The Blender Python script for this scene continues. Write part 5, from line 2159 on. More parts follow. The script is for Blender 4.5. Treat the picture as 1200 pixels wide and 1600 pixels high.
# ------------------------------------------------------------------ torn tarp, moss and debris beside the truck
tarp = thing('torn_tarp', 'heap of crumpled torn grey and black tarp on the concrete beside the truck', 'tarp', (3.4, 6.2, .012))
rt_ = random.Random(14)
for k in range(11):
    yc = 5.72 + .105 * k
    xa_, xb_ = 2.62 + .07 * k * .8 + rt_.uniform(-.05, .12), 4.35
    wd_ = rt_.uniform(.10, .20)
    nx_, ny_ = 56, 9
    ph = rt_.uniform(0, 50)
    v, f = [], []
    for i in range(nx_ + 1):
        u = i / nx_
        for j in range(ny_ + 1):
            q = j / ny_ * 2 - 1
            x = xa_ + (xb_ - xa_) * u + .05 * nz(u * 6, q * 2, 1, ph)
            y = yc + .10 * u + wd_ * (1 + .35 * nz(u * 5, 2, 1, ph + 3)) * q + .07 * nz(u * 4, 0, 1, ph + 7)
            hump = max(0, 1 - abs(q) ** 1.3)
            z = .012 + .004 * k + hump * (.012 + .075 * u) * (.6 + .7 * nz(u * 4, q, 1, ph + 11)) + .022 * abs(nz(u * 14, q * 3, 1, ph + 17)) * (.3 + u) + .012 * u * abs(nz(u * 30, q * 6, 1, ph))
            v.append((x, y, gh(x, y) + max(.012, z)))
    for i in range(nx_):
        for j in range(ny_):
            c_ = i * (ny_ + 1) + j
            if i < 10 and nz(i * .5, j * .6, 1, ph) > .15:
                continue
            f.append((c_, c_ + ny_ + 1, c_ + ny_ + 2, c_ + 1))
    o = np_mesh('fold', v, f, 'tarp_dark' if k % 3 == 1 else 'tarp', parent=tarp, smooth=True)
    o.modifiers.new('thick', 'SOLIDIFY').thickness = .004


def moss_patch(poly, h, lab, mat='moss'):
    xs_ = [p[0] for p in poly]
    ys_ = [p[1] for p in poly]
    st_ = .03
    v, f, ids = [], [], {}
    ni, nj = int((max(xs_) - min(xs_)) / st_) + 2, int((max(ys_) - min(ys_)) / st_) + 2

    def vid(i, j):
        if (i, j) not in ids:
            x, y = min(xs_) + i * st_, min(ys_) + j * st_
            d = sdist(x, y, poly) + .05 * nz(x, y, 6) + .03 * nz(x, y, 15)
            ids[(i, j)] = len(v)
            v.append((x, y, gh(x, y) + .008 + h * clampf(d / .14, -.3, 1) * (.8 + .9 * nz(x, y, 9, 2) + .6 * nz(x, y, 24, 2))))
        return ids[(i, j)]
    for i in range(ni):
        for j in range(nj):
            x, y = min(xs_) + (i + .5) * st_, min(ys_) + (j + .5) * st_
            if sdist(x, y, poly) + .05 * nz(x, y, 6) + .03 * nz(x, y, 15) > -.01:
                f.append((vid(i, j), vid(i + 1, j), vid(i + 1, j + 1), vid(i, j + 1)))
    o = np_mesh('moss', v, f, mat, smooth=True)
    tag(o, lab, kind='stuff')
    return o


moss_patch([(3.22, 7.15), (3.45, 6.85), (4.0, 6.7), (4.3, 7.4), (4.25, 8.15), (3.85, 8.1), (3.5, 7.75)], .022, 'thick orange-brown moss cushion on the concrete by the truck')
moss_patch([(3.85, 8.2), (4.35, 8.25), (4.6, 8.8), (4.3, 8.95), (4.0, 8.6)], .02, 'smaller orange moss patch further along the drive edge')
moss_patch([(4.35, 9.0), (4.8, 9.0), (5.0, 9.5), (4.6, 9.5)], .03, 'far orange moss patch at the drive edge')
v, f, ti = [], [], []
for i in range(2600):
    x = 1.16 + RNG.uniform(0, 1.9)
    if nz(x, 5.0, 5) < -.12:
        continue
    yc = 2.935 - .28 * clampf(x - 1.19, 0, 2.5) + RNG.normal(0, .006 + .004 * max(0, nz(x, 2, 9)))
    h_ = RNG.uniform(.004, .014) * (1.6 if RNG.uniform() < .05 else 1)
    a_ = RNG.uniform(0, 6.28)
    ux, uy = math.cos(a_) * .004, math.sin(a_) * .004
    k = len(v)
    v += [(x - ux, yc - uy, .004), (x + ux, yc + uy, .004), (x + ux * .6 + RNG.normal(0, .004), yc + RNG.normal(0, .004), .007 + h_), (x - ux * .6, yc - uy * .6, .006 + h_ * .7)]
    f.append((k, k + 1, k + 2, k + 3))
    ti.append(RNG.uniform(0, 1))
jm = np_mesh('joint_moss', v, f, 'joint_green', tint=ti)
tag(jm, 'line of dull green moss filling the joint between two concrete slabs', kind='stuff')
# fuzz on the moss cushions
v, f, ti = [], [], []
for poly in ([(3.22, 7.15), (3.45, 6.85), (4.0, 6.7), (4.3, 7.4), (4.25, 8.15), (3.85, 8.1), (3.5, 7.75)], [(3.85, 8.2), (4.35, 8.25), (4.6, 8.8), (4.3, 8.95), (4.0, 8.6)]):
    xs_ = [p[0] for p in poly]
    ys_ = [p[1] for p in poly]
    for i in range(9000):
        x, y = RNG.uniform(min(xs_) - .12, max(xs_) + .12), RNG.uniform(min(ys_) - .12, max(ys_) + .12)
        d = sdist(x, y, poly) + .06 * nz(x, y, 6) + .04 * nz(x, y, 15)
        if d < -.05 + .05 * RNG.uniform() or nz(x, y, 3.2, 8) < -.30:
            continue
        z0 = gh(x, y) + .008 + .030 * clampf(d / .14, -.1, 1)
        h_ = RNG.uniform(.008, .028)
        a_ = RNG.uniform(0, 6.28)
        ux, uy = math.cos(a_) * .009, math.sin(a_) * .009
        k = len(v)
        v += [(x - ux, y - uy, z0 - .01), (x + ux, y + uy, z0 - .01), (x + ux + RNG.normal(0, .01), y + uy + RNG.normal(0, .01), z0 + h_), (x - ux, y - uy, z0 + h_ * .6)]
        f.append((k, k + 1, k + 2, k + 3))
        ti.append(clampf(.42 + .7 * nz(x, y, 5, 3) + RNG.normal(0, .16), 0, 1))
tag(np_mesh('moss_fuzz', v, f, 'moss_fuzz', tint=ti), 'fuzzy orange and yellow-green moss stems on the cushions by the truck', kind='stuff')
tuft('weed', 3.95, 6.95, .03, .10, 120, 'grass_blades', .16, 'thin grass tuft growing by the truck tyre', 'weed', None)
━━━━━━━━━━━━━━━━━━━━
Problem description:
Using the data above, reproduce every line exactly.

Solved problem:
The Blender Python script for this scene continues. Write part 5, from line 2159 on. More parts follow. The script is for Blender 4.5. Treat the picture as 1200 pixels wide and 1600 pixels high.
# ------------------------------------------------------------------ torn tarp, moss and debris beside the truck
tarp = thing('torn_tarp', 'heap of crumpled torn grey and black tarp on the concrete beside the truck', 'tarp', (3.4, 6.2, .012))
rt_ = random.Random(14)
for k in range(11):
    yc = 5.72 + .105 * k
    xa_, xb_ = 2.62 + .07 * k * .8 + rt_.uniform(-.05, .12), 4.35
    wd_ = rt_.uniform(.10, .20)
    nx_, ny_ = 56, 9
    ph = rt_.uniform(0, 50)
    v, f = [], []
    for i in range(nx_ + 1):
        u = i / nx_
        for j in range(ny_ + 1):
            q = j / ny_ * 2 - 1
            x = xa_ + (xb_ - xa_) * u + .05 * nz(u * 6, q * 2, 1, ph)
            y = yc + .10 * u + wd_ * (1 + .35 * nz(u * 5, 2, 1, ph + 3)) * q + .07 * nz(u * 4, 0, 1, ph + 7)
            hump = max(0, 1 - abs(q) ** 1.3)
            z = .012 + .004 * k + hump * (.012 + .075 * u) * (.6 + .7 * nz(u * 4, q, 1, ph + 11)) + .022 * abs(nz(u * 14, q * 3, 1, ph + 17)) * (.3 + u) + .012 * u * abs(nz(u * 30, q * 6, 1, ph))
            v.append((x, y, gh(x, y) + max(.012, z)))
    for i in range(nx_):
        for j in range(ny_):
            c_ = i * (ny_ + 1) + j
            if i < 10 and nz(i * .5, j * .6, 1, ph) > .15:
                continue
            f.append((c_, c_ + ny_ + 1, c_ + ny_ + 2, c_ + 1))
    o = np_mesh('fold', v, f, 'tarp_dark' if k % 3 == 1 else 'tarp', parent=tarp, smooth=True)
    o.modifiers.new('thick', 'SOLIDIFY').thickness = .004


def moss_patch(poly, h, lab, mat='moss'):
    xs_ = [p[0] for p in poly]
    ys_ = [p[1] for p in poly]
    st_ = .03
    v, f, ids = [], [], {}
    ni, nj = int((max(xs_) - min(xs_)) / st_) + 2, int((max(ys_) - min(ys_)) / st_) + 2

    def vid(i, j):
        if (i, j) not in ids:
            x, y = min(xs_) + i * st_, min(ys_) + j * st_
            d = sdist(x, y, poly) + .05 * nz(x, y, 6) + .03 * nz(x, y, 15)
            ids[(i, j)] = len(v)
            v.append((x, y, gh(x, y) + .008 + h * clampf(d / .14, -.3, 1) * (.8 + .9 * nz(x, y, 9, 2) + .6 * nz(x, y, 24, 2))))
        return ids[(i, j)]
    for i in range(ni):
        for j in range(nj):
            x, y = min(xs_) + (i + .5) * st_, min(ys_) + (j + .5) * st_
            if sdist(x, y, poly) + .05 * nz(x, y, 6) + .03 * nz(x, y, 15) > -.01:
                f.append((vid(i, j), vid(i + 1, j), vid(i + 1, j + 1), vid(i, j + 1)))
    o = np_mesh('moss', v, f, mat, smooth=True)
    tag(o, lab, kind='stuff')
    return o


moss_patch([(3.22, 7.15), (3.45, 6.85), (4.0, 6.7), (4.3, 7.4), (4.25, 8.15), (3.85, 8.1), (3.5, 7.75)], .022, 'thick orange-brown moss cushion on the concrete by the truck')
moss_patch([(3.85, 8.2), (4.35, 8.25), (4.6, 8.8), (4.3, 8.95), (4.0, 8.6)], .02, 'smaller orange moss patch further along the drive edge')
moss_patch([(4.35, 9.0), (4.8, 9.0), (5.0, 9.5), (4.6, 9.5)], .03, 'far orange moss patch at the drive edge')
v, f, ti = [], [], []
for i in range(2600):
    x = 1.16 + RNG.uniform(0, 1.9)
    if nz(x, 5.0, 5) < -.12:
        continue
    yc = 2.935 - .28 * clampf(x - 1.19, 0, 2.5) + RNG.normal(0, .006 + .004 * max(0, nz(x, 2, 9)))
    h_ = RNG.uniform(.004, .014) * (1.6 if RNG.uniform() < .05 else 1)
    a_ = RNG.uniform(0, 6.28)
    ux, uy = math.cos(a_) * .004, math.sin(a_) * .004
    k = len(v)
    v += [(x - ux, yc - uy, .004), (x + ux, yc + uy, .004), (x + ux * .6 + RNG.normal(0, .004), yc + RNG.normal(0, .004), .007 + h_), (x - ux * .6, yc - uy * .6, .006 + h_ * .7)]
    f.append((k, k + 1, k + 2, k + 3))
    ti.append(RNG.uniform(0, 1))
jm = np_mesh('joint_moss', v, f, 'joint_green', tint=ti)
tag(jm, 'line of dull green moss filling the joint between two concrete slabs', kind='stuff')
# fuzz on the moss cushions
v, f, ti = [], [], []
for poly in ([(3.22, 7.15), (3.45, 6.85), (4.0, 6.7), (4.3, 7.4), (4.25, 8.15), (3.85, 8.1), (3.5, 7.75)], [(3.85, 8.2), (4.35, 8.25), (4.6, 8.8), (4.3, 8.95), (4.0, 8.6)]):
    xs_ = [p[0] for p in poly]
    ys_ = [p[1] for p in poly]
    for i in range(9000):
        x, y = RNG.uniform(min(xs_) - .12, max(xs_) + .12), RNG.uniform(min(ys_) - .12, max(ys_) + .12)
        d = sdist(x, y, poly) + .06 * nz(x, y, 6) + .04 * nz(x, y, 15)
        if d < -.05 + .05 * RNG.uniform() or nz(x, y, 3.2, 8) < -.30:
            continue
        z0 = gh(x, y) + .008 + .030 * clampf(d / .14, -.1, 1)
        h_ = RNG.uniform(.008, .028)
        a_ = RNG.uniform(0, 6.28)
        ux, uy = math.cos(a_) * .009, math.sin(a_) * .009
        k = len(v)
        v += [(x - ux, y - uy, z0 - .01), (x + ux, y + uy, z0 - .01), (x + ux + RNG.normal(0, .01), y + uy + RNG.normal(0, .01), z0 + h_), (x - ux, y - uy, z0 + h_ * .6)]
        f.append((k, k + 1, k + 2, k + 3))
        ti.append(clampf(.42 + .7 * nz(x, y, 5, 3) + RNG.normal(0, .16), 0, 1))
tag(np_mesh('moss_fuzz', v, f, 'moss_fuzz', tint=ti), 'fuzzy orange and yellow-green moss stems on the cushions by the truck', kind='stuff')
tuft('weed', 3.95, 6.95, .03, .10, 120, 'grass_blades', .16, 'thin grass tuft growing by the truck tyre', 'weed', None)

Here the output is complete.